The recording: “It flowed very quickly”
Led Zeppelin recorded Stairway To Heaven at London’s Basing Street Studios, during sessions for what would become one of the best Led Zeppelin albums of all time. Despite the complexity of its arrangement, the song came together quickly in the hands of all four bandmembers.
“I do have the original tape that was running at the time we ran down Stairway To Heaven completely with the band,” Page told Trouser Press. “I’d worked it all out already the night before with [bassist] John Paul Jones, written down the changes and things. All this time, we were all living in a house and keeping pretty regular hours together, so the next day we started running it down.”

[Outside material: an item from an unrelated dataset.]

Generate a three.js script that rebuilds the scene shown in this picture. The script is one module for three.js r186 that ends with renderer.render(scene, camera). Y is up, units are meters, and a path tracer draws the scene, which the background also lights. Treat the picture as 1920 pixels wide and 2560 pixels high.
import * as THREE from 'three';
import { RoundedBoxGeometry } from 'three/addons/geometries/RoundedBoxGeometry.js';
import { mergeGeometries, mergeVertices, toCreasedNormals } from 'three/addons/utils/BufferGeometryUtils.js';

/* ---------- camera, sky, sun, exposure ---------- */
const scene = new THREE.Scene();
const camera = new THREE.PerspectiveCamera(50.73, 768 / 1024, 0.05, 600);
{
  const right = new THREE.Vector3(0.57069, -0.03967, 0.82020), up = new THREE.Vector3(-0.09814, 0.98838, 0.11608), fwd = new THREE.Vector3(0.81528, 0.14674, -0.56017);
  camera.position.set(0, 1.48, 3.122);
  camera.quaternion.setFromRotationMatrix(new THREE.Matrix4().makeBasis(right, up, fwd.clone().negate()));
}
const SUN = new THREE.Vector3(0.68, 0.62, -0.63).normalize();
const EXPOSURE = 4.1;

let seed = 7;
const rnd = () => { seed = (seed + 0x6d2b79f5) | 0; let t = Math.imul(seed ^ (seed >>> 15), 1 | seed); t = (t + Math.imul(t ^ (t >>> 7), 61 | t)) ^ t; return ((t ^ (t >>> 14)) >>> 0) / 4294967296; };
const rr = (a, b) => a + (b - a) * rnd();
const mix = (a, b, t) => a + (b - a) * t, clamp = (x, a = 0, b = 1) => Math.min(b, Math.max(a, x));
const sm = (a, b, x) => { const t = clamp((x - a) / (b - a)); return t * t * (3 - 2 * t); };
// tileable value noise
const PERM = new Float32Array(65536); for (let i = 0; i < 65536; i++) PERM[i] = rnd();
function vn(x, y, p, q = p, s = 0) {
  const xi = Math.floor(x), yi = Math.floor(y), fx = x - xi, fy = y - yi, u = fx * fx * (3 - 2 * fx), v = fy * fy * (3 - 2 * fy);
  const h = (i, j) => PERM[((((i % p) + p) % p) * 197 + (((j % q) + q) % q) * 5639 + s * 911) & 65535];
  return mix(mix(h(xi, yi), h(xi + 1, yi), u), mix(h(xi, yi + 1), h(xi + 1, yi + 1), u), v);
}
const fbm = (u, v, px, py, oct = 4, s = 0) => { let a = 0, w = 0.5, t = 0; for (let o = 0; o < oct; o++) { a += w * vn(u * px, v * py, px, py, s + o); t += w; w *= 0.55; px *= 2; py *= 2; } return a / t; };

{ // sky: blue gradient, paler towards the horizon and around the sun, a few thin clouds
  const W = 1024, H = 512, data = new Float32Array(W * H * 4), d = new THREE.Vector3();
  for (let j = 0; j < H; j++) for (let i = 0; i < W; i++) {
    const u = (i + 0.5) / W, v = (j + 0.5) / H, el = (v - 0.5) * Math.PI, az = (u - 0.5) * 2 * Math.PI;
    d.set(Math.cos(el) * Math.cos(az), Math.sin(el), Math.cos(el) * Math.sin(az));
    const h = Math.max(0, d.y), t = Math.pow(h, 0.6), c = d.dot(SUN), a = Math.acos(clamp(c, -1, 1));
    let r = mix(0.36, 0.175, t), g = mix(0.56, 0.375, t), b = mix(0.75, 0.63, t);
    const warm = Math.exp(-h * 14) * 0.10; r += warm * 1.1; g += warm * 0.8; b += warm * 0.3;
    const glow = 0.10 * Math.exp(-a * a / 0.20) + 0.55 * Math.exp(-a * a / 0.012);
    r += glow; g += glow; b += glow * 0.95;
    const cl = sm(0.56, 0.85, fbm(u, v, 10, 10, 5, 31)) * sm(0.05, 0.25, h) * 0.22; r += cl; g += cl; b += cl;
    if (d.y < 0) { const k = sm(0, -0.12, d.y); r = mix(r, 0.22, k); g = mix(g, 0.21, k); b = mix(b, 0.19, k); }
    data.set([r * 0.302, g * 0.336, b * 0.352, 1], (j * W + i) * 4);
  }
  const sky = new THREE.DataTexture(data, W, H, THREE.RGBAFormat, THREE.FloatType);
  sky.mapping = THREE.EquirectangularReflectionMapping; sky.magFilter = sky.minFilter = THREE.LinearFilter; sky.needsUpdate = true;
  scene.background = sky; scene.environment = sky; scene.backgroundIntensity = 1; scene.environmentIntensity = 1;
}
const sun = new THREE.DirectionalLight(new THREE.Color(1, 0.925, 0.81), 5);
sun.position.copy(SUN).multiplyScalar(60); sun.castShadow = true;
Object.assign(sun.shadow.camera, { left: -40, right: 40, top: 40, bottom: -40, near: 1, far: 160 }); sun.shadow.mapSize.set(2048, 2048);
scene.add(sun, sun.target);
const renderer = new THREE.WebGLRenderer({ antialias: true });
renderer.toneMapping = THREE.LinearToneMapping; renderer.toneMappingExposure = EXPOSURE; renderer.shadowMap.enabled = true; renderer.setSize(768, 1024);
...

Musically, each member of Led Zeppelin contributed to Stairway To Heaven’s arrangement, with Jones adding a recorder part during the introduction and drummer John Bonham making his distinctive entry halfway through the song. Page played a 12-string Rickenbacker, but used a Fender Telecaster gifted from Jeff Beck for his solo – a transcendent piece of playing that still stands as one of the best guitar solos in rock history.
Engineer Andy Johns later recalled the session in some detail in an interview with MusicRadar: “Jimmy was always running his 12-string Rickenbacker through a box, which is a good sound,” he explained. “But if you do it direct [into the desk] and compress it, you get a much more bell-like quality. So I suggested we try that and he really liked it.”

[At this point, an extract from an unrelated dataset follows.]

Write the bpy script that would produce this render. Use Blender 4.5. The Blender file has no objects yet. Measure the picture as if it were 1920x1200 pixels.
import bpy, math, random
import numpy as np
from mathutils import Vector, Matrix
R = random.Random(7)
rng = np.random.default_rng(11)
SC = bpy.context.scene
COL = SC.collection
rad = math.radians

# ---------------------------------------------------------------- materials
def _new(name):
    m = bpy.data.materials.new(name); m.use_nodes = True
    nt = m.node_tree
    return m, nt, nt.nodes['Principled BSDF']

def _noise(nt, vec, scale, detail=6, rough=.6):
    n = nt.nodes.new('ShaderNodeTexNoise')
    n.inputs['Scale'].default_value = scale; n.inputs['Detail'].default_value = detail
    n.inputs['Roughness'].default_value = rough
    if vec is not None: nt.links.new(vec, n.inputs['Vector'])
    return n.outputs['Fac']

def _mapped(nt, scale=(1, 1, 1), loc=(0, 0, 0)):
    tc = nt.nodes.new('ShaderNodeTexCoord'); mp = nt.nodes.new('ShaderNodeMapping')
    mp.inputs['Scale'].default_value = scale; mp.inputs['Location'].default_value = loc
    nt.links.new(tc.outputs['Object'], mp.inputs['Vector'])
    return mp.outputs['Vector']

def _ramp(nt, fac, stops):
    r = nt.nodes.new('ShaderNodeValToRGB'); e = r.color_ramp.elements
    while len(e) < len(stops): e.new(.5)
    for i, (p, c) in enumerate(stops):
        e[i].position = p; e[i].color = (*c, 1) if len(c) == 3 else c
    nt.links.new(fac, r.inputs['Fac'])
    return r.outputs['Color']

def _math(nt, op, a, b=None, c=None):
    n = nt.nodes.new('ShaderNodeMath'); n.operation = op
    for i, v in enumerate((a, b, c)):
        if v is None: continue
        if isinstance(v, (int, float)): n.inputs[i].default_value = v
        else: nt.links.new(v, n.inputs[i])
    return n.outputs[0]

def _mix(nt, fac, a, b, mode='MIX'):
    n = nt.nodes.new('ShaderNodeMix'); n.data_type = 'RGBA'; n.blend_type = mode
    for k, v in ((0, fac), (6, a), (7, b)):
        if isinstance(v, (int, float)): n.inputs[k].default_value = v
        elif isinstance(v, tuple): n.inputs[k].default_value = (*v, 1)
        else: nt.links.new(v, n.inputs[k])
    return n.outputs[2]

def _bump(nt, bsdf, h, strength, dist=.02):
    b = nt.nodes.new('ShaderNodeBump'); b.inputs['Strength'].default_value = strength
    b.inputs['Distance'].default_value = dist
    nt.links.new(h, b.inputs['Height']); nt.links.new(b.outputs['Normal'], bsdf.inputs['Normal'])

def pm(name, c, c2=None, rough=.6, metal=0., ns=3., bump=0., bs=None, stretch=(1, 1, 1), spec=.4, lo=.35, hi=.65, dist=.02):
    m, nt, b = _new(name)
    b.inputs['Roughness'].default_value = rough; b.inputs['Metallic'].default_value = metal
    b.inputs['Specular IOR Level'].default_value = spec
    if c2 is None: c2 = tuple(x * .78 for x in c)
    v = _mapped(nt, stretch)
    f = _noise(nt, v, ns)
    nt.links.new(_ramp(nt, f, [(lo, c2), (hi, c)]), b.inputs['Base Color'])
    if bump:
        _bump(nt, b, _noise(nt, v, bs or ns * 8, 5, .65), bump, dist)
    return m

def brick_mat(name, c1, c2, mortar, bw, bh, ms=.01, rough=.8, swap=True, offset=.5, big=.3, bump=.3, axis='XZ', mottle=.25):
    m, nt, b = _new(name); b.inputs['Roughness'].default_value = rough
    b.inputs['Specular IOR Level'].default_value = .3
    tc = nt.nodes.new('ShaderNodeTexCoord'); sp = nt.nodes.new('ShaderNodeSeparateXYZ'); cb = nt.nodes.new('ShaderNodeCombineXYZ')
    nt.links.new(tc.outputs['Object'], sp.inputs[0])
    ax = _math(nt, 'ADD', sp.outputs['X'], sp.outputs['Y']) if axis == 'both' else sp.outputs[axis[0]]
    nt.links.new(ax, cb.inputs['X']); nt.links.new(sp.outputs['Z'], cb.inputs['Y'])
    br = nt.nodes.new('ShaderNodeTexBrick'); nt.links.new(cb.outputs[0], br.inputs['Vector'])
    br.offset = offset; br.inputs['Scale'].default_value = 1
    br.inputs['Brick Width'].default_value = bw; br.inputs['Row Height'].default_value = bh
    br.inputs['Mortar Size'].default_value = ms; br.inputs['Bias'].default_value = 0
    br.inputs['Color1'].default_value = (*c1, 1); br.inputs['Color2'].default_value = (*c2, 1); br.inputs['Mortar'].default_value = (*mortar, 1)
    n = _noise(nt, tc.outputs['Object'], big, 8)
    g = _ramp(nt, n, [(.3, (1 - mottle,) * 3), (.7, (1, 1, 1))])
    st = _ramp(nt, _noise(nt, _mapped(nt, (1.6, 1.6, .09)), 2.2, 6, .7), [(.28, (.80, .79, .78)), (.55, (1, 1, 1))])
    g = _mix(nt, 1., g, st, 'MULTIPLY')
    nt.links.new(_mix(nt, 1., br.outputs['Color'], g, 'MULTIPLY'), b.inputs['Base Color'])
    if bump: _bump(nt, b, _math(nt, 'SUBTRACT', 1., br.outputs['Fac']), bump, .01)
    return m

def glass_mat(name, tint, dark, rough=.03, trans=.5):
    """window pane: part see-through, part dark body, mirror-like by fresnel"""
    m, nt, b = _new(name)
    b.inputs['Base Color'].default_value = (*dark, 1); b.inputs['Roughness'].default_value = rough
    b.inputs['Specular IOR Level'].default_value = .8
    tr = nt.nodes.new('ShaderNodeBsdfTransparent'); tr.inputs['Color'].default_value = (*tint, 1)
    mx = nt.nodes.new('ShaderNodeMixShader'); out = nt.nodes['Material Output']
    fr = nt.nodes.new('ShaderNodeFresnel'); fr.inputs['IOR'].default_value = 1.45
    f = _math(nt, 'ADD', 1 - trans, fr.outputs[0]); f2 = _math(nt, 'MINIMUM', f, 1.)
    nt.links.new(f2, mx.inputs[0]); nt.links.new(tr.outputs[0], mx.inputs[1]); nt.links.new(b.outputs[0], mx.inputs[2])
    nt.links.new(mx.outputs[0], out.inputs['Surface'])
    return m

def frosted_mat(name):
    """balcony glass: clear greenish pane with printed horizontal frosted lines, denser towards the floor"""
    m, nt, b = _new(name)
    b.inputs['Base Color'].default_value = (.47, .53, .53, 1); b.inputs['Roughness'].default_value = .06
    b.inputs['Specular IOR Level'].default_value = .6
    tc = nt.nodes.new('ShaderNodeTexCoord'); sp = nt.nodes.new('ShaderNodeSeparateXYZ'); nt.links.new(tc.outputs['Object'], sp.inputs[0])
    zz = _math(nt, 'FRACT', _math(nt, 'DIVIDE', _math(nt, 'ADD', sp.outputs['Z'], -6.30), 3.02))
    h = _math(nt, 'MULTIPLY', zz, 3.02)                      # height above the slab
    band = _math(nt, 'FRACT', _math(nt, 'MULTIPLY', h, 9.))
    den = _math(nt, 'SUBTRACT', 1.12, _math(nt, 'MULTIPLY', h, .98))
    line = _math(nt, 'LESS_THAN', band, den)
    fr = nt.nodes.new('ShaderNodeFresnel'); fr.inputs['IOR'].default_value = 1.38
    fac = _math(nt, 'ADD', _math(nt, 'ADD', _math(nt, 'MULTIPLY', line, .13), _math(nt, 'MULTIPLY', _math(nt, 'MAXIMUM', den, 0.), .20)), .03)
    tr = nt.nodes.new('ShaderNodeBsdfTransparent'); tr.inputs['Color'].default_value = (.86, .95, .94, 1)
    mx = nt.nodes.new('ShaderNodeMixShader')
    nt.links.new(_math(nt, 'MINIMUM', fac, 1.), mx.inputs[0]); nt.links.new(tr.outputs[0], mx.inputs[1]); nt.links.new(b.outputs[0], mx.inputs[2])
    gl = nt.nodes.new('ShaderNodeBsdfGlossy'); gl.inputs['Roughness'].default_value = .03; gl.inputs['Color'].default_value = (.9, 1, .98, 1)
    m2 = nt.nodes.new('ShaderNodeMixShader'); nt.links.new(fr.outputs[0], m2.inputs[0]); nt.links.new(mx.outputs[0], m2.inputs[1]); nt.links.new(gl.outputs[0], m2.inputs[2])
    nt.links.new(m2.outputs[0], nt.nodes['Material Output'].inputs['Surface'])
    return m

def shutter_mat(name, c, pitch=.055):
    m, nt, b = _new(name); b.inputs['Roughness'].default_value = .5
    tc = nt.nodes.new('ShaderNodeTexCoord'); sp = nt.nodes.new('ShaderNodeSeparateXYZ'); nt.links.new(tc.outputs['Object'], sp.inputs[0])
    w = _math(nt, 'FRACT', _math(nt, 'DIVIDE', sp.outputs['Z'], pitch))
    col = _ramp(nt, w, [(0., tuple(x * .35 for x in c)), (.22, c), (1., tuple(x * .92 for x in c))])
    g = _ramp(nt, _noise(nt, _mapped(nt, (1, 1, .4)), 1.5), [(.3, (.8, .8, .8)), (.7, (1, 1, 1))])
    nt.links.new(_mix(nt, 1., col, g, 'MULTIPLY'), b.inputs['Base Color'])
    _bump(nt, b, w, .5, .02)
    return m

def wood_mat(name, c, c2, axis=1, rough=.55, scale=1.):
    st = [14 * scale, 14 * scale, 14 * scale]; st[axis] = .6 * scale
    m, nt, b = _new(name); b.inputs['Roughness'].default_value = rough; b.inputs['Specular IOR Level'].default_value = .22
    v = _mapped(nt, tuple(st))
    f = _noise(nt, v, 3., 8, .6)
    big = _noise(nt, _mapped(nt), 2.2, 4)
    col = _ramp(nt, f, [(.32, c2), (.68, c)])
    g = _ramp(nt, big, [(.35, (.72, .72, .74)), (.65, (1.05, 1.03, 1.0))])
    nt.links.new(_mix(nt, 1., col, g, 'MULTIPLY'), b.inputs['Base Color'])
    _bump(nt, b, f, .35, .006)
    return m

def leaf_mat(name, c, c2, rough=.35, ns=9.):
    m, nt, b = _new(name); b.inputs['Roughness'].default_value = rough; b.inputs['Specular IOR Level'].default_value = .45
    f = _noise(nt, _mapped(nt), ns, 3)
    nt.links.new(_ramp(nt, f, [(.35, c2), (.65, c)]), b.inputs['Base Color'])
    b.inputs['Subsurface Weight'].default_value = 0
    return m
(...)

Johns added, “There was a bit of s struggle on the solo. He was playing for half an hour and did seven or eight takes. He hadn’t quite got it sussed. I was starting to get a bit paranoid, and he said ‘No, you’re making ME paranoid.’ But right after that, he played a really great solo.”
Speaking to Trouser Press, Page noted another “slight rerun” during the recording of Stairway To Heaven. “For some unknown reason, Bonzo couldn’t get the timing right on the 12-string part before the solo,” he explained. “Other than that, it flowed very quickly. While we were doing it, Robert was pencilling down lyrics; he must have written three quarters of the lyric on the spot. He didn’t have to go away and think about them. Amazing, really.”
The lyrics: “It’s a complete marriage of music to lyrics”
In the years since its release, Stairway To Heaven has continued to fascinate listeners drawn to the mysticism of its lyrics – a strain of Plant’s writing which is widely believed to have been influenced both by celebrated fantasy author JRR Tolkien and Lewis Spence’s study of occult practices, The Magic Arts In Celtic Britain, originally published in 1945.
A longtime fan of Stairway To Heaven, Heart’s Ann Wilson told The Guardian, “It’s beautiful, a complete marriage of music to lyrics. They go together so well. It’s just one of those situations where you couldn’t have one without the other.
“I’m a word person, and the lyrics are so poetic and so imaginative,” the singer added. “We all know it’s inspired by Tolkien, but at the same time they’re widened out so they’re more universal than that. Those were such optimistic words that fit with the whole hippy mentality. I think people really identified with the lyrics.”